AIM OF THE TASK: Take every line from the first down to the line with "scn.view_settings.view_transform='Standard'" and set it down exactly, without the pictures.

GIVEN DATA:
....................
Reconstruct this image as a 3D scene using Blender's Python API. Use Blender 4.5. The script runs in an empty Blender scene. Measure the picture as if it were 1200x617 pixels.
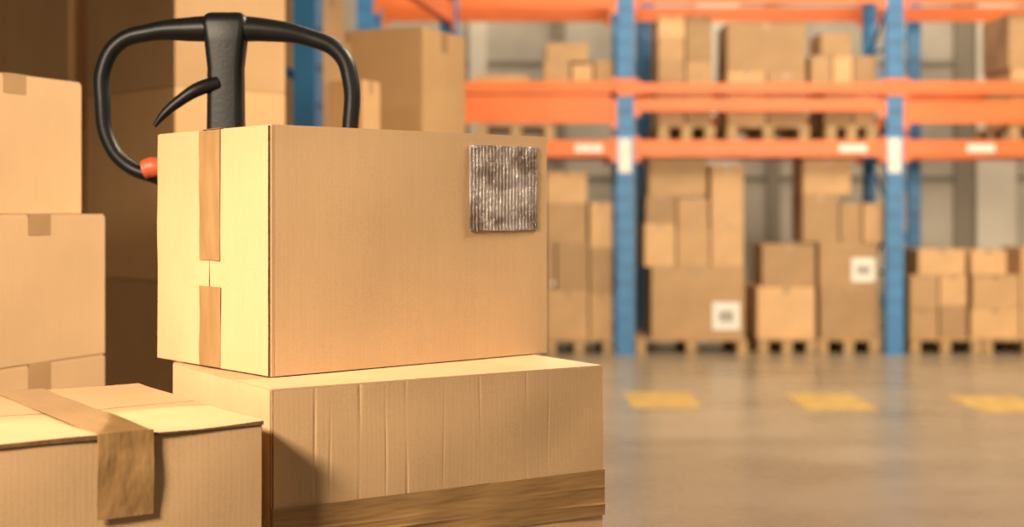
import bpy, math, random
from mathutils import Vector, Matrix, noise
random.seed(4)
H=1.25; F=1655.0
D=bpy.data; C=bpy.context
scn=C.scene
scn.view_settings.view_transform='Standard'

# ------------------------------------------------------------ materials
def newmat(name):
    m=D.materials.new(name); m.use_nodes=True
    nt=m.node_tree; b=nt.nodes['Principled BSDF']
    return m,nt,b
def N(nt,t,**k):
    n=nt.nodes.new(t)
    for a,v in k.items(): setattr(n,a,v)
    return n
def ramp(nt,fac,c0,c1,p0=0.3,p1=0.7):
    r=N(nt,'ShaderNodeValToRGB'); e=r.color_ramp.elements
    e[0].position=p0; e[0].color=(*c0,1); e[1].position=p1; e[1].color=(*c1,1)
    nt.links.new(fac,r.inputs['Fac']); return r
def noiseN(nt,vec,scale,detail=3,mscale=None,rough=0.5):
    n=N(nt,'ShaderNodeTexNoise'); n.inputs['Scale'].default_value=scale
    n.inputs['Detail'].default_value=detail; n.inputs['Roughness'].default_value=rough
    if mscale:
        mp=N(nt,'ShaderNodeMapping'); mp.inputs['Scale'].default_value=mscale
        nt.links.new(vec,mp.inputs['Vector']); nt.links.new(mp.outputs[0],n.inputs['Vector'])
    else: nt.links.new(vec,n.inputs['Vector'])
    return n
def cardboard(name,col,fine=True,vary=0.25):
    m,nt,b=newmat(name); tc=N(nt,'ShaderNodeTexCoord'); ob=tc.outputs['Object']
    n1=noiseN(nt,ob,5,4)
    n2=noiseN(nt,ob,1,3,(260,260,12))
    n3=noiseN(nt,ob,900,2)
    def scl(n,f):
        q=N(nt,'ShaderNodeMath',operation='MULTIPLY'); q.inputs[1].default_value=f; nt.links.new(n.outputs[0],q.inputs[0]); return q
    add=N(nt,'ShaderNodeMath',operation='ADD'); nt.links.new(scl(n1,0.9).outputs[0],add.inputs[0]); nt.links.new(scl(n2,0.26).outputs[0],add.inputs[1])
    add2=N(nt,'ShaderNodeMath',operation='MULTIPLY_ADD'); nt.links.new(n3.outputs[0],add2.inputs[0]); add2.inputs[1].default_value=0.9; nt.links.new(add.outputs[0],add2.inputs[2])
    d=tuple(c*0.86 for c in col); l=tuple(min(1,c*1.11) for c in col)
    r=ramp(nt,add2.outputs[0],d,l,0.0,1.0)
    mr0=N(nt,'ShaderNodeMapRange'); mr0.inputs['From Min'].default_value=0.74; mr0.inputs['From Max'].default_value=1.32
    nt.links.new(add2.outputs[0],mr0.inputs['Value']); nt.links.new(mr0.outputs[0],r.inputs['Fac'])
    oi=N(nt,'ShaderNodeObjectInfo'); hs=N(nt,'ShaderNodeHueSaturation')
    mr=N(nt,'ShaderNodeMapRange'); mr.inputs['To Min'].default_value=1-vary; mr.inputs['To Max'].default_value=1+vary*0.7
    nt.links.new(oi.outputs['Random'],mr.inputs['Value']); nt.links.new(mr.outputs[0],hs.inputs['Value'])
    nt.links.new(r.outputs[0],hs.inputs['Color']); nt.links.new(hs.outputs[0],b.inputs['Base Color'])
    b.inputs['Roughness'].default_value=0.6; b.inputs['Specular IOR Level'].default_value=0.35
    if fine:
        sx=N(nt,'ShaderNodeSeparateXYZ'); nt.links.new(ob,sx.inputs[0])
        s=N(nt,'ShaderNodeMath',operation='ADD'); nt.links.new(sx.outputs[0],s.inputs[0]); nt.links.new(sx.outputs[1],s.inputs[1])
        mu=N(nt,'ShaderNodeMath',operation='MULTIPLY'); mu.inputs[1].default_value=1150; nt.links.new(s.outputs[0],mu.inputs[0])
        si=N(nt,'ShaderNodeMath',operation='SINE'); nt.links.new(mu.outputs[0],si.inputs[0])
        ma=N(nt,'ShaderNodeMath',operation='MULTIPLY_ADD'); nt.links.new(si.outputs[0],ma.inputs[0]); ma.inputs[1].default_value=0.07; nt.links.new(scl(n2,0.3).outputs[0],ma.inputs[2])
        ma2=N(nt,'ShaderNodeMath',operation='MULTIPLY_ADD'); nt.links.new(n3.outputs[0],ma2.inputs[0]); ma2.inputs[1].default_value=0.35; nt.links.new(ma.outputs[0],ma2.inputs[2])
        bp=N(nt,'ShaderNodeBump'); bp.inputs['Strength'].default_value=0.35; bp.inputs['Distance'].default_value=0.0006
        nt.links.new(ma2.outputs[0],bp.inputs['Height']); nt.links.new(bp.outputs[0],b.inputs['Normal'])
    return m
def plain(name,col,rough=0.5,metal=0,var=0.12,scale=8,bump=0,spec=0.5):
    m,nt,b=newmat(name); tc=N(nt,'ShaderNodeTexCoord')
    n=noiseN(nt,tc.outputs['Object'],scale,4)
    r=ramp(nt,n.outputs[0],tuple(c*(1-var) for c in col),tuple(min(1,c*(1+var)) for c in col))
    nt.links.new(r.outputs[0],b.inputs['Base Color']); b.inputs['Roughness'].default_value=rough; b.inputs['Metallic'].default_value=metal
    b.inputs['Specular IOR Level'].default_value=spec
    if bump:
        bp=N(nt,'ShaderNodeBump'); bp.inputs['Strength'].default_value=0.5; bp.inputs['Distance'].default_value=bump
        nt.links.new(n.outputs[0],bp.inputs['Height']); nt.links.new(bp.outputs[0],b.inputs['Normal'])
    return m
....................
FINAL RESULT:
Reconstruct this image as a 3D scene using Blender's Python API. Use Blender 4.5. The script runs in an empty Blender scene. Measure the picture as if it were 1200x617 pixels.
import bpy, math, random
from mathutils import Vector, Matrix, noise
random.seed(4)
H=1.25; F=1655.0
D=bpy.data; C=bpy.context
scn=C.scene
scn.view_settings.view_transform='Standard'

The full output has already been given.